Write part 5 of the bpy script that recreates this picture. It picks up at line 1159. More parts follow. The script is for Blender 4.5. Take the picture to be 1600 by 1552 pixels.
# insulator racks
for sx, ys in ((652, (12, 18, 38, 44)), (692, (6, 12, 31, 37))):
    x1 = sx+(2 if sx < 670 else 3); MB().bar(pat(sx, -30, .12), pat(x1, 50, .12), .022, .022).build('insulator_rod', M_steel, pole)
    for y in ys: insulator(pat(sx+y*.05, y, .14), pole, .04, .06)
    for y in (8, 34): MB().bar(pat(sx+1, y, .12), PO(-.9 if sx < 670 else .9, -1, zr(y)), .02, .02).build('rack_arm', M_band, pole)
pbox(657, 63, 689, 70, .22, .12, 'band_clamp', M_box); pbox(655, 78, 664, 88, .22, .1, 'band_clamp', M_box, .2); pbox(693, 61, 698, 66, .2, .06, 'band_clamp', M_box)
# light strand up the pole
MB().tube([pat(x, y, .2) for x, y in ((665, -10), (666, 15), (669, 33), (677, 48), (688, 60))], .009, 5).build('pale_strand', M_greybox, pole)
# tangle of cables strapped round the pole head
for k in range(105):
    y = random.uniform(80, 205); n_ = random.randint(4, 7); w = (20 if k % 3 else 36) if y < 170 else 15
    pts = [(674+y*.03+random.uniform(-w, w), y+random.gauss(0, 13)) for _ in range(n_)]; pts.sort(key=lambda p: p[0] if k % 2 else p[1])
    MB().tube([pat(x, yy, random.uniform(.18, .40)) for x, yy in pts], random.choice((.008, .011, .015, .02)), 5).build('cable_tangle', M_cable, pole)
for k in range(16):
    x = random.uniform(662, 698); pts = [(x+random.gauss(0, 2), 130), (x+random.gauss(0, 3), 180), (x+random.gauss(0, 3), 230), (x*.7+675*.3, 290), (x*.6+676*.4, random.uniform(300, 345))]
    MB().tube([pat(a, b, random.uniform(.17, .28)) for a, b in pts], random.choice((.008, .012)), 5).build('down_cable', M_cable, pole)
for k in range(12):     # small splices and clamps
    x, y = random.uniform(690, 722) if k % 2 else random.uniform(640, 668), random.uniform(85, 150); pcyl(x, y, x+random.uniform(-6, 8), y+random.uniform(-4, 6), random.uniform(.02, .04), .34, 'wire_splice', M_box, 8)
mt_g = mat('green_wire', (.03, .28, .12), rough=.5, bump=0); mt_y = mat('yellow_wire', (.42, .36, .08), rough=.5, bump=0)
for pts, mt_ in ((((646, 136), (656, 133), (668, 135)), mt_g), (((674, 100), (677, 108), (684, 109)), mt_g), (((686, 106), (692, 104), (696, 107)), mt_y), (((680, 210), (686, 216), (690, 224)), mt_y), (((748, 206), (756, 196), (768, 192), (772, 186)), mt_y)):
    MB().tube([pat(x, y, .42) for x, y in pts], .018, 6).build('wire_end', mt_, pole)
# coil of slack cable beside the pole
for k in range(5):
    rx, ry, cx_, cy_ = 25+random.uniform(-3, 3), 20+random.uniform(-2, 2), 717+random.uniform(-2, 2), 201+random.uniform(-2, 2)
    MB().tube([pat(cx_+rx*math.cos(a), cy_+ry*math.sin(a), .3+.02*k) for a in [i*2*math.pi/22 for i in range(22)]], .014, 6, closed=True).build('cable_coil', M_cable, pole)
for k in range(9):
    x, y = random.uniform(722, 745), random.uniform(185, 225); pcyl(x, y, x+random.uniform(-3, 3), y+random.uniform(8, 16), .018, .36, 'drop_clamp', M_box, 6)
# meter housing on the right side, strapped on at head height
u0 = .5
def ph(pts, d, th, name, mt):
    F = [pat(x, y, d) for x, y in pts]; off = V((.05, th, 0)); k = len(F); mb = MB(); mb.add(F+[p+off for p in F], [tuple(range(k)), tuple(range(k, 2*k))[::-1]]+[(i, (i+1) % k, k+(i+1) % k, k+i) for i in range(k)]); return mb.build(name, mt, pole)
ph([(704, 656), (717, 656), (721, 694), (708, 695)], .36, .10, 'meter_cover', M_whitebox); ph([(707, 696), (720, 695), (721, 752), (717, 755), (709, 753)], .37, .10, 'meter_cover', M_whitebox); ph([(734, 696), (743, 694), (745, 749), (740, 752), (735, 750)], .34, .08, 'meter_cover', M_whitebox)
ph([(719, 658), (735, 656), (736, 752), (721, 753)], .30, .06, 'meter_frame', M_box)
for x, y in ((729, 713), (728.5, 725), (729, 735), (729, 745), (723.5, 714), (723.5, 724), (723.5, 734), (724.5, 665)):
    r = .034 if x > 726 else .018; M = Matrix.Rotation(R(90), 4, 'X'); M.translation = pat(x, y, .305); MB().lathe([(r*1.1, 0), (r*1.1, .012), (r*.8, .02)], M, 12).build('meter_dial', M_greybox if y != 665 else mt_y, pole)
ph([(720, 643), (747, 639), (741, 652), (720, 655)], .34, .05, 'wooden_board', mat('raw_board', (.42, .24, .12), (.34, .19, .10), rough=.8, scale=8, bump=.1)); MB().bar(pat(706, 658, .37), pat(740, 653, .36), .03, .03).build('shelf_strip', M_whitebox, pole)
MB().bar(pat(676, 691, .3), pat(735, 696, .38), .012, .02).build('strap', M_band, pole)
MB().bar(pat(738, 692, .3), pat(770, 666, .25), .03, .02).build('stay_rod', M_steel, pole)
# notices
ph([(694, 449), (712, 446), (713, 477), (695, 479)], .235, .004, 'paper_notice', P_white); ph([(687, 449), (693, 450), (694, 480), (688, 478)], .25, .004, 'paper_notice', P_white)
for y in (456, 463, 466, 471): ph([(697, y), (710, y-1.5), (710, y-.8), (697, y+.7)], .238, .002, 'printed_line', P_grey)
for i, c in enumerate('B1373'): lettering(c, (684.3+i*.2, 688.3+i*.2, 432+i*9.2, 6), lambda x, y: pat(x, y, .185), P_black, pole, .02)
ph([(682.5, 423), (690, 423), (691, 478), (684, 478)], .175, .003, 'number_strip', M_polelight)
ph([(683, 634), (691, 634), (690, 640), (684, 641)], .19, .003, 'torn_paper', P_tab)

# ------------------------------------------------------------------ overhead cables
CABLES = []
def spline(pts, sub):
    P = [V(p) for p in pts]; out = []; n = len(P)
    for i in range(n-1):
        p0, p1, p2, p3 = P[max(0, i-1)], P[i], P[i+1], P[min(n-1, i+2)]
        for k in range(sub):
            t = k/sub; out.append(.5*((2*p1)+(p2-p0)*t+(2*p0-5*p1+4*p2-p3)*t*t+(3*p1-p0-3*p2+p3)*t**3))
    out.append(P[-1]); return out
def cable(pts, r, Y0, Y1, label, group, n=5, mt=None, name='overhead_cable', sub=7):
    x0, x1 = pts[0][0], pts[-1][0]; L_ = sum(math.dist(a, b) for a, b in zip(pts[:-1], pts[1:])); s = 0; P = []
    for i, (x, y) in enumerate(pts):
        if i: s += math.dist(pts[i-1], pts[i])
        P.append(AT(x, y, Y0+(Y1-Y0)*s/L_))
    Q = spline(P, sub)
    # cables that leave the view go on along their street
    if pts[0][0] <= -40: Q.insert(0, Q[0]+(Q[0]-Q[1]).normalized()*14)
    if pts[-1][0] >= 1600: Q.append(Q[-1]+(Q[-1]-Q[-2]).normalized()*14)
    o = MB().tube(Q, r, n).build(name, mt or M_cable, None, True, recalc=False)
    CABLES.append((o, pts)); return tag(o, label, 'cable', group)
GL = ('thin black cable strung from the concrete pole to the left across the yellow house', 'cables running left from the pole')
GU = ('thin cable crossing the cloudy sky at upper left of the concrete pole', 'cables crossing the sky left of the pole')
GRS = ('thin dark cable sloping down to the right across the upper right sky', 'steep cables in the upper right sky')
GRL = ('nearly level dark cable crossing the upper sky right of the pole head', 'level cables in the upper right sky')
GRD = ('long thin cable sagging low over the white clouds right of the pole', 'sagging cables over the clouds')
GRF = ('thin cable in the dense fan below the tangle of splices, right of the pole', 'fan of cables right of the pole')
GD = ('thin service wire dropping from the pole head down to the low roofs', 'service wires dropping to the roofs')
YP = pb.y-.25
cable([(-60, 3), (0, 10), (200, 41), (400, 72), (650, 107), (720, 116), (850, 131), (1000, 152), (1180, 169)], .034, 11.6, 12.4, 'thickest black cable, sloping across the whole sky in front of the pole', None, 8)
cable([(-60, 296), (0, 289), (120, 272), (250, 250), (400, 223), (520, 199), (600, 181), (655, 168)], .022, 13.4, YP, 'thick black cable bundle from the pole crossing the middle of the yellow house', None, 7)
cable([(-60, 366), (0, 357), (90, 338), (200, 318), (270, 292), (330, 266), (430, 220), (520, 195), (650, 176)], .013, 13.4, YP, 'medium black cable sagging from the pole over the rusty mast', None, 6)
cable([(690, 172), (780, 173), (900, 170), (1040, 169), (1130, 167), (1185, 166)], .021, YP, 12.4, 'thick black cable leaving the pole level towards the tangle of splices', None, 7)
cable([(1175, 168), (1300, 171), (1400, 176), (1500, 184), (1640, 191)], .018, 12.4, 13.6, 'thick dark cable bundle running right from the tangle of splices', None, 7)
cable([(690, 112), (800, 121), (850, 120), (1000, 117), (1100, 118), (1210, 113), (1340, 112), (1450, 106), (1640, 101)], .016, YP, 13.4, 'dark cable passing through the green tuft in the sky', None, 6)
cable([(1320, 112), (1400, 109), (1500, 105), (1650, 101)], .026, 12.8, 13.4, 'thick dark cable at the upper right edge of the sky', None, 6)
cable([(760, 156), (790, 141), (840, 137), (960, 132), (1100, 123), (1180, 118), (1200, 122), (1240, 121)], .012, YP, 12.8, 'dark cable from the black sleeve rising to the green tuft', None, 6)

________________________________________

Look through the data above. Copy every line with the string "that" in it.

* **CORRECT RESULT**
Write part 5 of the bpy script that recreates this picture. It picks up at line 1159. More parts follow. The script is for Blender 4.5. Take the picture to be 1600 by 1552 pixels.
    # cables that leave the view go on along their street